The Constitution bars the federal government from favoring the Catholic religion. Article VI of the constitution says: “No religious test shall ever be required as a qualification to any office or public trust under the United States.” This clause prevents the federal government from requiring a profession of belief in Christ and the Catholic Church by office holders. Furthermore the establishment clause of the First Amendment states that “Congress shall make no law respecting an establishment of religion.” The dominant view interprets this clause to mean that the government may not “pass laws which aid one religion, aid all religions, or prefer one religion over another.” [1]
While it is true that there is another interpretation of the establishment clause called nonpreferentialism, which is more accommodating to religion, this interpretation also does not conform with Catholic doctrine.
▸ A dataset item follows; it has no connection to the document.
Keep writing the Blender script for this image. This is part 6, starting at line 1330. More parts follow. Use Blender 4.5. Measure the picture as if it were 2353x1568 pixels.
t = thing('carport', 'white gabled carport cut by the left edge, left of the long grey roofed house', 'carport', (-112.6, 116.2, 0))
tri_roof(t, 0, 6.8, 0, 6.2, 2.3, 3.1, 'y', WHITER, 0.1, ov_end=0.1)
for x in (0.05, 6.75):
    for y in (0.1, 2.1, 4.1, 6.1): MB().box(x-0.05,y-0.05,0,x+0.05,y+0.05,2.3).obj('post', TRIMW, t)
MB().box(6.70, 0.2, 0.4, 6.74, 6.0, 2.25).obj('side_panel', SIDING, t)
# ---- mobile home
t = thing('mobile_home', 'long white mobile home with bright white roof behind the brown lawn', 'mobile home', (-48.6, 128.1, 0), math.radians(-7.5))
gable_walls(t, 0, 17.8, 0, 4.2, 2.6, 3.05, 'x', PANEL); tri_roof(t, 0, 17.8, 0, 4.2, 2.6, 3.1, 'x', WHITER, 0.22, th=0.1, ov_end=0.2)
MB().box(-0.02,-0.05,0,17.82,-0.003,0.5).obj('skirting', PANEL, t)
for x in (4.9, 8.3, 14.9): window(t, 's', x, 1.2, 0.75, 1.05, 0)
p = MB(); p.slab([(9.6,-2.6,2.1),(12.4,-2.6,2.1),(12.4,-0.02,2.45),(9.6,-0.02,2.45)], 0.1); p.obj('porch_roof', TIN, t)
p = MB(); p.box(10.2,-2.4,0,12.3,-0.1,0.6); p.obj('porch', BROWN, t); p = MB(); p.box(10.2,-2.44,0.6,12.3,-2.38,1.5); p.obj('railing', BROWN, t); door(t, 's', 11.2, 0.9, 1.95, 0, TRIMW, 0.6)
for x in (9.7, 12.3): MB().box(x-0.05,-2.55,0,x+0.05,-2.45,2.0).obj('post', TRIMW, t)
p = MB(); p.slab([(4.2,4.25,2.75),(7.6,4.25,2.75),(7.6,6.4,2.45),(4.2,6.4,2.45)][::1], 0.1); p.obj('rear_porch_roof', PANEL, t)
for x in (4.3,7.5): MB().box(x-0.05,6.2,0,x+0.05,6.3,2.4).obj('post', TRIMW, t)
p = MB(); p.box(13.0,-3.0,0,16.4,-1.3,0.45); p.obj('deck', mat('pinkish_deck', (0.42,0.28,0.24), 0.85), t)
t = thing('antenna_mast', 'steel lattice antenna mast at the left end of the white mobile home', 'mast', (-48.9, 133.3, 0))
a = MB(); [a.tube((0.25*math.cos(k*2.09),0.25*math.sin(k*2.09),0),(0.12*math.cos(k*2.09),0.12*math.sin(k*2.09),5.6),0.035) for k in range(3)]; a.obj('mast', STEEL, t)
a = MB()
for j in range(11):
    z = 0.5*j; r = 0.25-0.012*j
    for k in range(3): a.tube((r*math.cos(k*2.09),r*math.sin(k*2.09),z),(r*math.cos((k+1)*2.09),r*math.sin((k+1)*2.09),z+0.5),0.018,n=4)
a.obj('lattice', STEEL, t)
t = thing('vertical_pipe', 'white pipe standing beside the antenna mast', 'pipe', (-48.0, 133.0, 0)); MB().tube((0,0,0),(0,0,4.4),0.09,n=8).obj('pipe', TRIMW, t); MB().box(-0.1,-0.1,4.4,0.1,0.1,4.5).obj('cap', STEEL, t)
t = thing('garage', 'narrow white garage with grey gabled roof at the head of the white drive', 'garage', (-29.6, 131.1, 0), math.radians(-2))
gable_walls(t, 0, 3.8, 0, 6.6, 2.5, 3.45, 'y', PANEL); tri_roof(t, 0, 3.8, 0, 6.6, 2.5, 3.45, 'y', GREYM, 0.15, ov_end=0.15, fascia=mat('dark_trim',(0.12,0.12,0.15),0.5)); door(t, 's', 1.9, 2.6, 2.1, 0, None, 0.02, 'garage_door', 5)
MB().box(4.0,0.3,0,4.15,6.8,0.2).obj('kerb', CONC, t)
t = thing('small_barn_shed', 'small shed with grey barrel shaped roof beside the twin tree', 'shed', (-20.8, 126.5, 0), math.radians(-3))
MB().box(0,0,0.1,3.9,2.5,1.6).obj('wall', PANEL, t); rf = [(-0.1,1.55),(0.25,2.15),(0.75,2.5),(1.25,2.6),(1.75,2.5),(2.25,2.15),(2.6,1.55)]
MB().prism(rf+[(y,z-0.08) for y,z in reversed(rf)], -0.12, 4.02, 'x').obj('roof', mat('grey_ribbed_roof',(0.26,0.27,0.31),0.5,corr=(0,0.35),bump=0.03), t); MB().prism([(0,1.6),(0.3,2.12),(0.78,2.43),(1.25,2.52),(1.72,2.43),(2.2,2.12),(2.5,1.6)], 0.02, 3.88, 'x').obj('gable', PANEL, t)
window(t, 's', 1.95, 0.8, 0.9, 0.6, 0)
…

According to the nonpreferentialist view the establishment clause of the First Amendment was intended only to prevent “the establishment of a national church or religion, or the giving of any religious sect or denomination a preferred status.” [2] In other words the government can support religion in general but it cannot prefer any one religion over another. But this view has been condemned by Blessed Pope Pius IX in his Encyclical Quanta Cura. In it Pius IX condemned the view that “human society should be constituted and governed…. without making any distinction between the true religion and false religions.” [3] Pius IX also wrote that this was an “evil opinion” and must be “absolutely held as reprobated, denounced and condemned by all the children of the Catholic Church.” [4] This condemned error attacks “that salutary influence which the Catholic Church, by the institution and command of her Divine Author, ought to exercise even to the consummation of the world, not only over individual men, but nations, peoples, and sovereigns.” [5] And Leo XIII affirmed that “it is not lawful for the State, any more than for the individual,… to hold in equal favour different kinds of religion.” [6]
It is obvious which religion the Popes referred to as the “true religion” which the state should “favour” and that is the Catholic religion. Thus rulers have an obligation not only to favor religion but to favor one and only one religion: the Roman Catholic religion.
[1] Everson v. Board of Education, 330 U.S. 1, 16 (1947).
[2] Cord, Separation of Church and State: Historical Fact and Current Fiction (1982).
[3] Pius IX, Encyclical Quanta Cura (1864) 3.
[4] Quanta Cura 6.
[5] Ibid.
[6] Leo XIII, Encyclical Immortale Dei (1885) 35.